GREEN OUR CITY…

We must green our cities to help combat climate change and promote well being.

I love Salisbury, it’s been my home city for most of my life and my children have grown up here. Its rural setting is a delight. We’ve swum in its rivers, walked its drove roads and woodlands, taken visitors to Stonehenge and the cathedral.

We also know there will be change in the next decades as the climate becomes unpredictable and we do know that it will be disruptive in different ways. Here in our low lying landscape, with its multiplicity of water courses and meadows, flooding is likely despite our council already considering steps it will take to alleviate this. Invasive pests are following climate change north which will threaten many of our most iconic plant species, such as oaks and plane trees. Our market square will be starkly bare without them.

There is huge anxiety about the effects of climate change. But all is not lost! There’s research that shows that if the biodiversity in a green space is higher it has a more positive impact on your mental health. So greening Salisbury will be good for all of us. It will have many other benefits, too. Taking action with other people can be fun. It will strengthen communities, and we will feel that we are not impotent, that there is plenty we can do.

Salisbury council has planted many trees over the last few years and that is to be applauded. But more can and must be done.

A few years ago I was asked by the council to design planting for seven roundabouts on the ring road. This was to cover each roundabout with beautiful flowering plants and my brief was to choose plants which would increase biodiversity, improve air quality and make lawn maintenance (by oil fuelled lawn mowers) a thing of the past. Many of our trees in these roundabouts are nearing the end of their lives and young ones need to be planted for succession. These must be climate resilient species. Sadly, despite the best intentions, nothing has yet been done but imagine being able to enjoy butterflies and bees pollinating colourful flowers whilst waiting for the lights to change?

In Mediterranean countries trees line almost every street, offering shade from the sun and cooling the air. We must learn to do the same.

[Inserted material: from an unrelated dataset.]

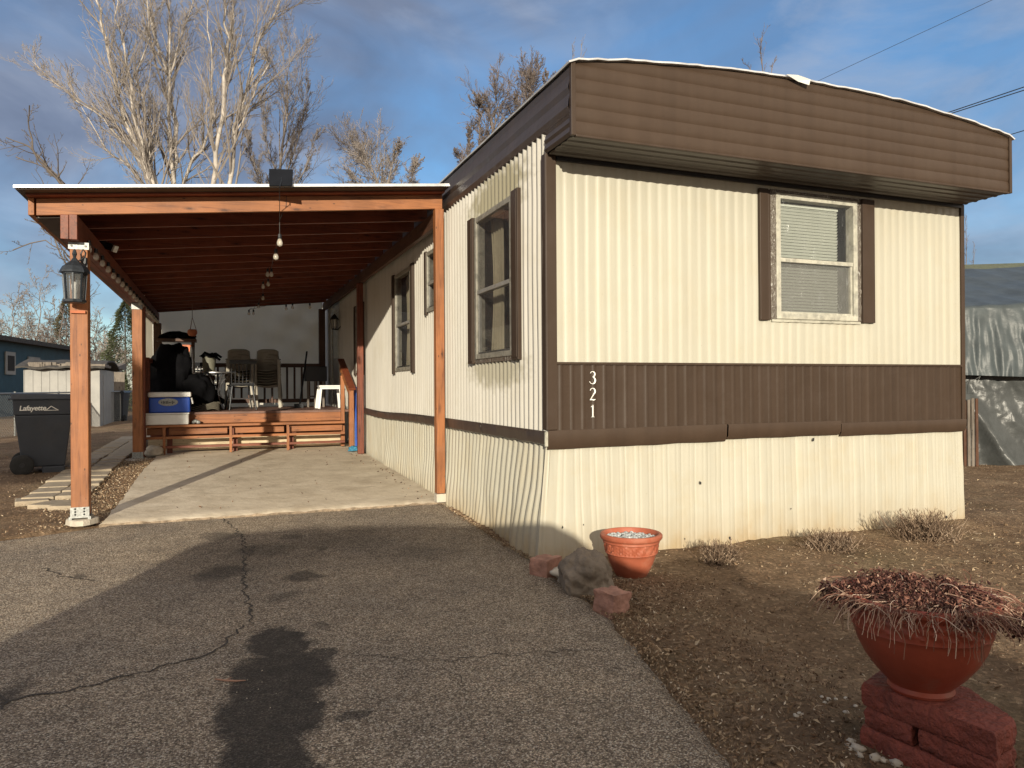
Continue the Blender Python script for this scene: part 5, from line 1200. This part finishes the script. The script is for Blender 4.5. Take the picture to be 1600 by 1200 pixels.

Wouldn’t it be wonderful to have a row of flowering cherry trees down the centre of the High Street?

Over the years records of electricity cables and other utilities running beneath our streets may have been lost but this could be an opportunity to map them. And perhaps commuters hurrying to and from work would have their stress reduced by the green swathe of tall narrow trees along a central reservation, whilst tourists will be entranced by the bird and insect life.

Young plants are cheap to buy so I suggest that the eyesore which is the back of the City Hall could be clothed by self clinging Virginia creeper. It looks after itself, requiring no trellis or wires and won’t damage brickwork.

I have a fantasy in which wisteria trails from high wires across Fisherton Street, pruned by the wind, as in the wild, and passing buses. Maybe unrealistic but we must think creatively and joyfully to make the change we need.